Did you study abroad? Run for student office? Attend conferences and clubs? Do internships? I didn’t, and I was an idiot. There is no time in life ever when you have so many things available to you, just so you can take advantage of them. Just so you can be a fuller, richer person. Every night on my campus we had a huge selection of free and pretty intellectually stimulating activities- films, plays, keynote speakers, etc. I usually didn’t go because I was “tired” and “stressed.” But I could have gone and probably would have gotten a lot out of it. Hell, looking back I could have probably gotten all kinds of scholarships, internships, etc. if I had just put out minimal effort. The fruit was hanging there right in front of me and it’s my own fault that I didn’t pick it.
Anyway, your classes aren’t the end of your education. They are just the structure to hang your education on.
Where I’m from, most of those things were covered in High School. College is supposed to be about delving deeper into subjects that interest you and/or providing you with career-specific education. You get out of it what you want, not what you expect the college to give you.
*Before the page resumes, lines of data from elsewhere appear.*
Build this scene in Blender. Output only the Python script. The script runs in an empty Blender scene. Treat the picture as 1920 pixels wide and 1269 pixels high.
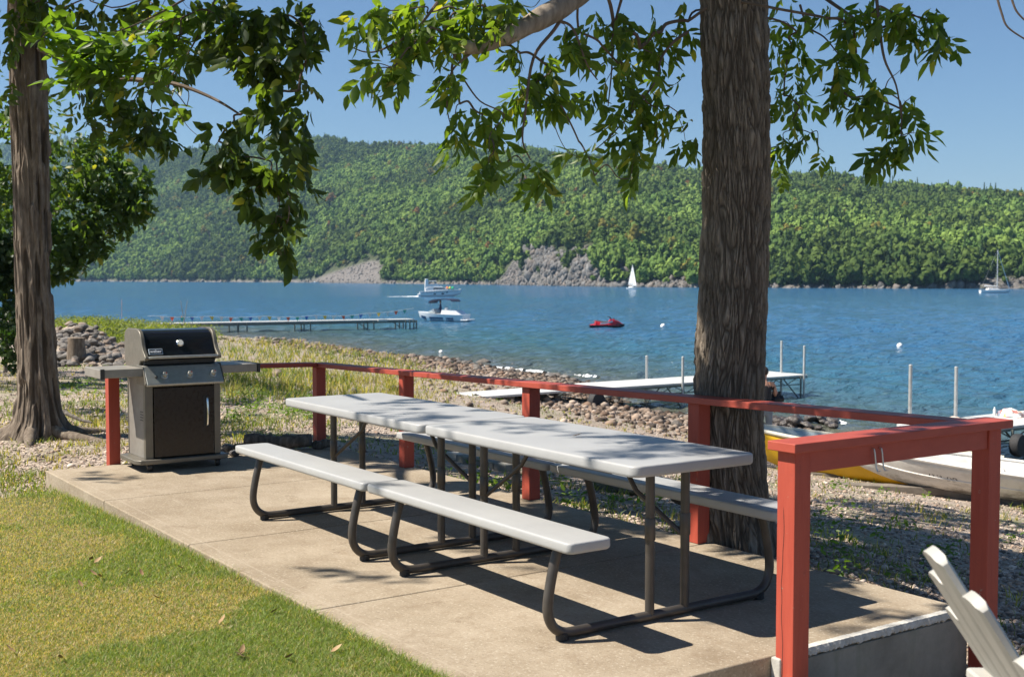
import bpy, bmesh, math, random
import numpy as np
from mathutils import Vector, Matrix
random.seed(7)
RNG = np.random.default_rng(11)
R = math.radians
SC = bpy.context.scene
COL = SC.collection

# ------------------------------------------------------------------ camera
PW, PH, FPX = 1920.0, 1269.0, 2274.95
YAW, PITCH = R(145.3725), R(-2.88)
CAM = np.array([5.6552, -3.6561, 1.5436])
FW = np.array([math.cos(YAW)*math.cos(PITCH), math.sin(YAW)*math.cos(PITCH), math.sin(PITCH)])
RT = np.array([math.sin(YAW), -math.cos(YAW), 0.0])
UP = np.cross(RT, FW)
WATER = -2.77

def at(u, v, d):
    """point seen at photo position (u, v) at forward distance d metres"""
    return CAM + d*(FW + (u-PW/2)/FPX*RT - (v-PH/2)/FPX*UP)
def on_z(u, v, z):
    r = FW + (u-PW/2)/FPX*RT - (v-PH/2)/FPX*UP
    return CAM + (z-CAM[2])/r[2]*r
def uvd(P):
    q = np.asarray(P, float)-CAM
    d = q@FW
    ds = np.where(np.abs(d) < 1e-6, 1e-6, d)
    return PW/2+FPX*(q@RT)/ds, PH/2-FPX*(q@UP)/ds, d

cam = bpy.data.cameras.new('camera')
cam.sensor_width = 36.0
cam.lens = FPX/PW*36.0
cam.clip_start = 0.1
cam.clip_end = 20000
cam.dof.use_dof = True
cam.dof.focus_distance = 7.0
cam.dof.aperture_fstop = 6.3
co = bpy.data.objects.new('camera', cam)
COL.objects.link(co)
M = Matrix((RT, UP, -FW)).transposed().to_4x4()
M.translation = Vector(CAM)
co.matrix_world = M
SC.camera = co

# ------------------------------------------------------------------ noise
def _h(ix, iy, iz, s):
    n = (ix*374761393 + iy*668265263 + iz*2147483647 + s*1274126177) & 0xffffffff
    n = ((n ^ (n >> 13))*1274126177) & 0xffffffff
    n = ((n ^ (n >> 16))*2246822519) & 0xffffffff
    return ((n ^ (n >> 15)) & 0xffffff)/float(0xffffff)
def vnoise(x, y, z=0.0, seed=0):
    x, y, z = np.broadcast_arrays(np.asarray(x, float), np.asarray(y, float), np.asarray(z, float))
    xi, yi, zi = np.floor(x).astype(np.int64), np.floor(y).astype(np.int64), np.floor(z).astype(np.int64)
    fx, fy, fz = x-xi, y-yi, z-zi
    fx, fy, fz = [f*f*(3-2*f) for f in (fx, fy, fz)]
    r = 0
    for a in (0, 1):
        for b in (0, 1):
            for c in (0, 1):
                w = (fx if a else 1-fx)*(fy if b else 1-fy)*(fz if c else 1-fz)
                r = r + w*_h(xi+a, yi+b, zi+c, seed)
    return r
def fbm(x, y, z=0.0, o=4, seed=0, g=0.5):
    s, a, t = 0, 1.0, 0
    for k in range(o):
        s = s + a*vnoise(x*2**k, y*2**k, z*2**k, seed+17*k); t += a; a *= g
    return s/t
def sstep(a, b, x):
    t = np.clip((x-a)/(b-a), 0, 1)
    return t*t*(3-2*t)

# ------------------------------------------------------------------ objects
def tag(o, label=None, cat=None, group=None, kind=None):
    if label: o['label'] = label
    if cat: o['category'] = cat
    if group: o['group'] = group
    if kind: o['kind'] = kind
    return o
def thing(name, label, cat, loc=(0, 0, 0), rz=0.0, group=None):
    o = bpy.data.objects.new(name, None)
    o.empty_display_size = 0.1
    COL.objects.link(o)
    o.location = loc
    o.rotation_euler = (0, 0, rz)
    return tag(o, label, cat, group)
def link(name, me, m=None, parent=None, smooth=False):
    o = bpy.data.objects.new(name, me)
    COL.objects.link(o)
    if m is not None:
        for mm in (m if isinstance(m, (list, tuple)) else [m]):
            me.materials.append(mm)
    if parent is not None: o.parent = parent
    if smooth:
        me.polygons.foreach_set('use_smooth', np.ones(len(me.polygons), dtype=bool))
    return o
def np_mesh(name, V, tris=None, quads=None, col=None, attrs=None):
    me = bpy.data.meshes.new(name)
    V = np.asarray(V, np.float32)
    me.vertices.add(len(V)); me.vertices.foreach_set('co', V.ravel())
    T = np.zeros((0, 3), np.int32) if tris is None else np.asarray(tris, np.int32).reshape(-1, 3)
    Q = np.zeros((0, 4), np.int32) if quads is None else np.asarray(quads, np.int32).reshape(-1, 4)
    me.loops.add(T.size+Q.size)
    me.loops.foreach_set('vertex_index', np.concatenate([T.ravel(), Q.ravel()]))
    me.polygons.add(len(T)+len(Q))
    st = np.concatenate([np.arange(len(T))*3, T.size+np.arange(len(Q))*4]).astype(np.int32)
    me.polygons.foreach_set('loop_start', st)
    me.update(calc_edges=True)
    if col is not None:
        c = np.ones((len(V), 4), np.float32); c[:, :3] = col
        a = me.attributes.new('col', 'FLOAT_COLOR', 'POINT'); a.data.foreach_set('color', c.ravel())
    for k, v in (attrs or {}).items():
        a = me.attributes.new(k, 'FLOAT', 'POINT'); a.data.foreach_set('value', np.asarray(v, np.float32).ravel())
    return me
def grid_quads(nr, nc, wrap=False):
    i, j = np.meshgrid(np.arange(nr-1), np.arange(nc if wrap else nc-1), indexing='ij')
    j2 = (j+1) % nc
    return np.stack([i*nc+j, i*nc+j2, (i+1)*nc+j2, (i+1)*nc+j], -1).reshape(-1, 4)

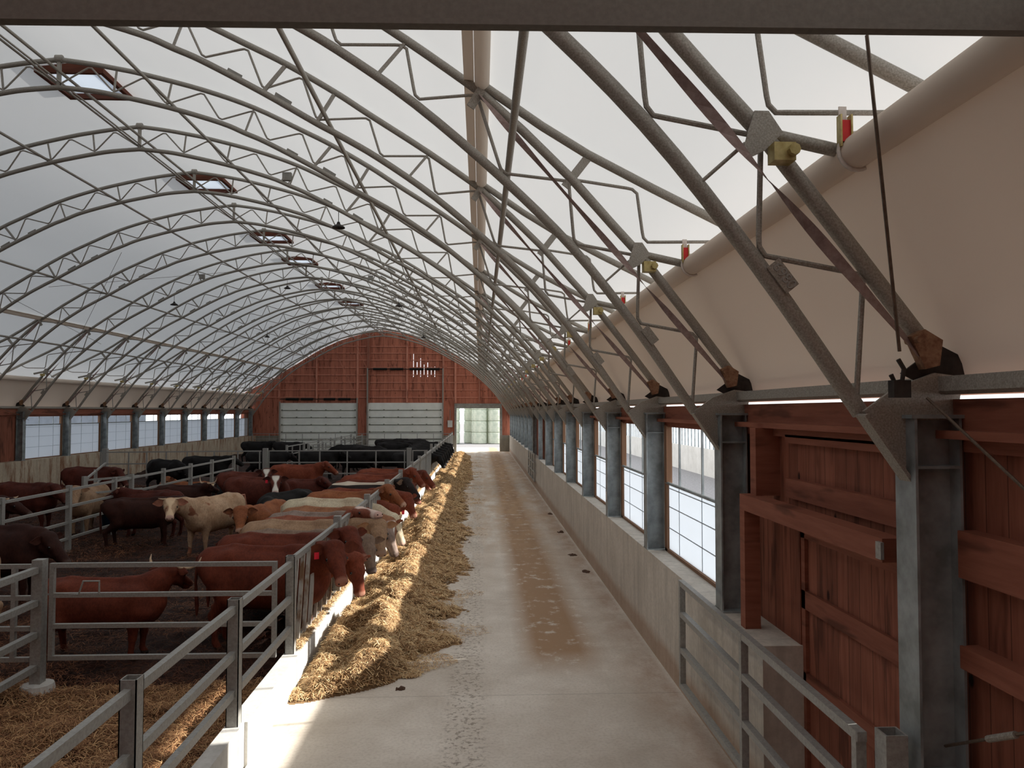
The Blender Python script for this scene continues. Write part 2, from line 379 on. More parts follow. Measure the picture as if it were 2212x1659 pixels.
# ---------------------------------------------------------------- end walls
ROOFP = OUT[:-1] + OVR + [(3.5,4.5),(3.6,4.1)]
def arch_z(x):
    x = XC + abs(x-XC); return interp(ROOFP, x)
def endwall():
    holes = [(-15.95,-9.92,0,3.88),(-9.0,-3.07,0,3.9),(-1.95,1.57,0,3.86)]
    slits = [(-5.42+.285*i, (6.0,7.85-.17*i) if i % 2 == 0 else (6.15, 7.3-.1*i)) for i in range(7)]
    xs = sorted(set([round(-19.1+.22*i, 3) for i in range(103)] + [h for a in holes for h in a[:2]] + [v for s, _ in slits for v in (s, s+.03)] + [XC]))
    mb = MB()
    for a, b in zip(xs, xs[1:]):
        xm = (a+b)/2; lo = 1.3; zt0, zt1 = arch_z(a)+.03, arch_z(b)+.03
        for h in holes:
            if h[0] < xm < h[1]: lo = h[3]
        segs = [(lo, None)]
        for s, (sa, sb) in slits:
            if s < xm < s+.03: segs = [(lo, sa), (sb, None)]
        for z0, z1 in segs:
            t0, t1 = (zt0, zt1) if z1 is None else (z1, z1)
            vs = [(a,YE,z0),(b,YE,z0),(b,YE,t1),(a,YE,t0),(a,YE+.05,z0),(b,YE+.05,z0),(b,YE+.05,t1),(a,YE+.05,t0)]
            mb.add(vs, [(0,1,2,3),(7,6,5,4),(0,4,5,1),(1,5,6,2),(2,6,7,3),(3,7,4,0)])
    struct('wall_back', mb, M['redwood_x'])
    pl = MB()
    for a, b in ((-17.9,-15.95),(-9.92,-9.0),(-3.07,-1.95),(1.57,2.4)): pl.box(a, b, YE-.12, YE+.1, 0, 1.3)
    struct('baseboard_back', pl, M['plinth'])
    # studs and girts
    st = [(-16.05,4.3,0),(-13.1,3.95,0),(-9.85,3.9,.1),(-9.0,3.9,.2),(-5.9,3.95,.1),(-3.0,3.9,.1),(-2.02,3.9,.14),(-.1,3.95,0)]
    for i, (x, z0, e) in enumerate(st):
        w = .11+e*.35
        o = obj('wall_stud', MB().box(x-w/2, x+w/2, YE-.16, YE-.02, z0, arch_z(x)-.05), M['redstud'])
        tag(o, '%s upright red stud from the left on the far red gable wall' % ['first','second','third','fourth','fifth','sixth','seventh','eighth'][i], 'stud', 'studs on the far gable wall')
    gi = 0
    names = ['lowest','second lowest','third lowest','fourth lowest','fifth lowest','sixth lowest','seventh lowest','eighth lowest','topmost']
    for z in (4.35,4.95,5.55,6.15,6.75,7.35,7.9,8.45):
        xr = XC
        while xr < 2.3 and arch_z(xr) > z+.5: xr += .05
        xl = 2*XC-xr
        o = obj('wall_girt', MB().box(xl, xr, YE-.06, YE-.005, z-.035, z+.035), M['redstud'])
        tag(o, '%s of the long red horizontal boards across the far gable wall' % names[gi], 'board', 'girts on the far gable wall'); gi += 1
    # unseen near end wall behind the camera, added to keep the interior dark
    mb = MB()
    xs = [-19.1+.45*i for i in range(51)]
    for a, b in zip(xs, xs[1:]):
        vs = [(a,-2.6,0),(b,-2.6,0),(b,-2.6,arch_z(b)+.03),(a,-2.6,arch_z(a)+.03),(a,-2.65,0),(b,-2.65,0),(b,-2.65,arch_z(b)+.03),(a,-2.65,arch_z(a)+.03)]
        mb.add(vs, [(3,2,1,0),(4,5,6,7),(2,3,7,6)])
    struct('wall_front', mb, M['redwood_x'])
endwall()
def sect_door(name, x0, x1, top, lab):
    root = tag(empty(name, (0,0,0)), lab, 'door', None, 'structure')
    zs = [0.0]; z = top
    cuts = [top] + [top-.58-.585*i for i in range(6)] + [0]
    for a, b in zip(cuts, cuts[1:]):
        obj('door_section', MB().box(x0-.01, x1+.01, YE-.03, YE+.02, max(b,0)+.006, a-.006+.02*(a==top)), M['whitepaint'], root)
    mb = MB()
    for c in cuts[1:-1]:
        mb.box(x0+.04, x1-.04, YE-.05, YE-.028, c-.03, c+.03)
        for i in range(6):
            xx = x0+.12+(x1-x0-.24)*i/5; mb.box(xx-.06, xx+.06, YE-.09, YE-.03, c-.03, c+.075)
    obj('hinge_rail', mb, M['ribs'], root)
    return root
sect_door('door_1', -15.95, -9.92, 3.88, 'white sectional overhead door at the left of the far red wall')
sect_door('door_2', -9.0, -3.07, 3.9, 'white sectional overhead door in the middle of the far red wall')
def door_gear(xs, z, x0, x1, lab, tall):
    r = tag(empty('door_track', (x0, YE-.2, 0)), lab, 'door track')
    for x in (x0, x1):
        obj('track_rail', MB().box(x-.05-x0, x+.05-x0, -.06, .06, 0, tall if (x == x1 or tall > 5) else 4), M['steel'], r)
    obj('shaft', MB().tube([(0,0,z),(x1-x0,0,z)], .03, 8), M['dark'], r, True)
    for a, b in xs: obj('spring', MB().tube([(a-x0,0,z),(b-x0,0,z)], .10, 10), M['brush'], r, True)
door_gear([(-15.5,-14.5),(-14.3,-13.35),(-12.5,-11.6),(-11.35,-10.4)], 4.2, -15.98, -9.86, 'grey door track with four black springs over the left overhead door', 4.3)
door_gear([(-8.6,-7.5),(-7.25,-6.2),(-5.7,-4.6),(-4.35,-3.3)], 6.62, -9.05, -3.02, 'tall grey door track with four black springs over the middle overhead door', 6.7)
struct('door_3', MB().box(-2.1, 1.72, YE-.1, YE+.12, 3.47, 3.86), M['grayboard'], 'grey header over the open doorway at the end of the alley', 'door')
struct('trim_5', MB().box(-2.1, -1.93, YE-.1, YE+.12, 0, 3.47).box(1.55, 1.75, YE-.1, YE+.12, 0, 3.47), M['grayboard'])
r = tag(empty('electrical_box', (-2.45, YE-.03, 2.0)), 'small pale electrical box on the red wall left of the alley doorway', 'box')
obj('housing', MB().box(-.19,.19,-.1,.02,-.05,.5), M['box'], r); obj('conduit', MB().tube([(0,0,.5),(0,0,1.35)], .02, 6), M['steel'], r)
for i, (x0, x1, za, zb) in enumerate(((-10.9,-8.0,0,0),)):
    pass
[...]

That being said, I do believe that many colleges could do a better job with preparing incoming students. I know a lot of people who drifted through college without taking advantage of everything that was available to them. The degree was simply a means to an end.
Exactly. What you get out of college is proportional to what you put into it. If I recall from your previous threads, you entered college with one goal: to get that sheepskin. Now you’ve got it. What are you bitching about?